ドラッグストアで1500円前後の高価格帯シャンプーが軒並み売れている。トモズではヘアケア全体の6割以上を占め、客単価はここ5年の間で2倍まで上昇。スギ薬局では2020年以降、プレミアムヘアケアの売り上げが右肩上がりで成長を続ける。その理由は、「『ボタニスト(BOTANIST)』がプレミアムヘアケア市場を切り開き、ヘアケア市場の構造を大きく変えた」と今回取材した各社も口をそろえる。15年に誕生した「ボタニスト」(I-ne)がヒットしたことで、プレミアムヘアケアに商機を見いだしたベンチャー企業が追随してブランドを立ち上げた。18年に「アンドハニー(&HONEY)」(ヴィークレア)、19年に「エイトザタラソ(8 THE THALASSO)」(ステラシード)、21年に「ウルリス(ULULIS)」(H2O)と「ヨル(YOLU)」(I-ne)が次々と誕生。
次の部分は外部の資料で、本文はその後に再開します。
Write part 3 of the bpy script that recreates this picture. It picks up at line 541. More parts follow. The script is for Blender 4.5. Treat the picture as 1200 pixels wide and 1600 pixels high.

いずれもシャンプー本体は“ボタニスト価格”と言われる1540円と横並びであるが、売れ筋上位に名を連ね、ドラッグストアのゴールデンゾーン(商品を手に取りやすい場所)に鎮座する。(この記事は「WWDJAPAN」2023年11月27日号付録「WWDBEAUTY」からの抜粋です)
プレミアムヘアケアに商機
ヘアケア市場のシェアを大きく変えた新興ブランドの共通点は“情緒的価値”にある。特にパッケージは時代のムードをまとうシンプルなデザインにニーズが集まった。「パッケージに投資比率を高めた」(ヴィークレア)、「シャンプーが喋ってくれるわけではない。そこに佇んでいるだけでキラキラした存在でいられるかが大切」(ステラシード)、「思わず手に取りたくなる新規性のあるパッケージに取り組んだ」(H2O)と各社がパッケージに力を入れ、従前の“これぞシャンプー”のデザインと差別化を図った。外側だけでなく、機能面においてもこだわりは忘れない。関係者は「いずれも品質の平均点が高く、粗悪な商品がないからこそ選ばれるための高付加価値が重要」と指摘するが、そこにも手を緩めず、SNSなどを通じて「ブランドの世界観を広げる」マーケティング戦略が功を奏している。